According to researchers at Wiz, the attackers bypassed standard code review processes by pushing "malicious orphan commits" to two RedHatInsights repositories. This activity occurred across two distinct waves, with the malware utilizing a preinstall hook to execute a hidden payload automatically during the npm install process.
Socket’s analysis indicates that the payload is designed to exfiltrate sensitive data, including GitHub Actions secrets, npm tokens, cloud credentials, Kubernetes and Vault material, SSH keys, and Git credentials. The malware is identified as a variant of the "Mini Shai-Hulud" worm, which was recently open-sourced by the cybercriminal group TeamPCP.
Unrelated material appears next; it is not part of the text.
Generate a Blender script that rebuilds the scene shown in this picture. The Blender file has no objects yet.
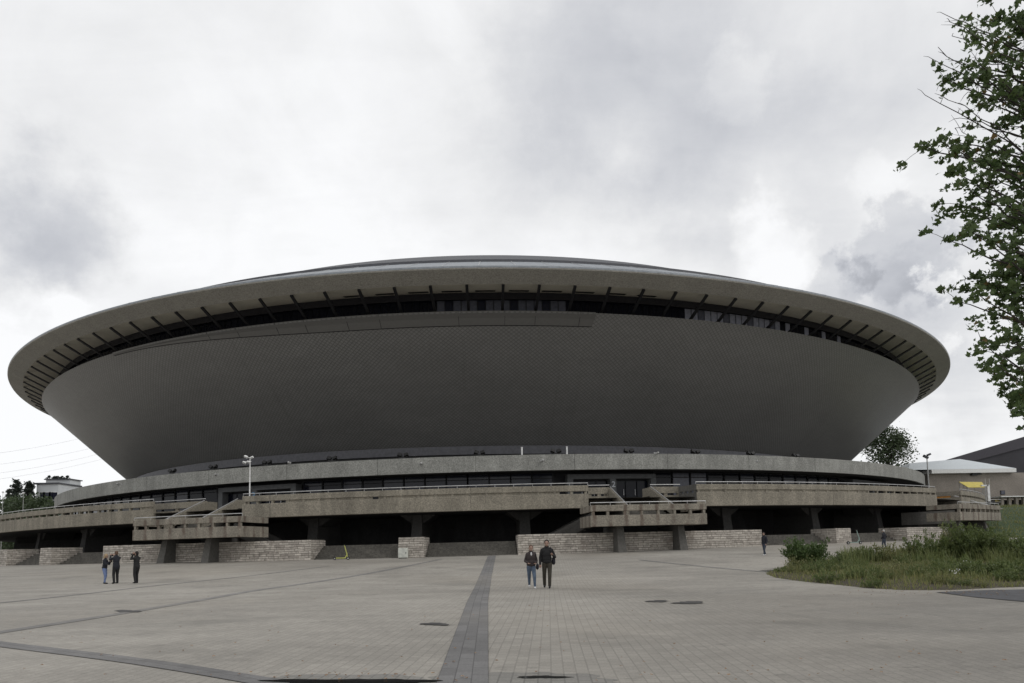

Red Hat confirmed the removal of the affected packages following the discovery. "Red Hat is aware of security reports regarding certain npm packages within our development tooling ecosystem," the company stated to BleepingComputer. "We immediately initiated an investigation and removed the packages from the npm registry."
Red Hat maintained that the damage was contained within its internal development environment. "The packages are strictly limited to internal development, and the malicious code was never published for customer consumption via the console.redhat.com system," the company said. "While our investigation is ongoing, we have not identified any impact to customer or partner environments or Red Hat production systems."
Despite these assurances, Red Hat did not disclose the specific method used to compromise the employee's GitHub account. Security researchers continue to monitor the situation, with Wiz characterizing the incident as a "live threat" and continuing to track potential new developments.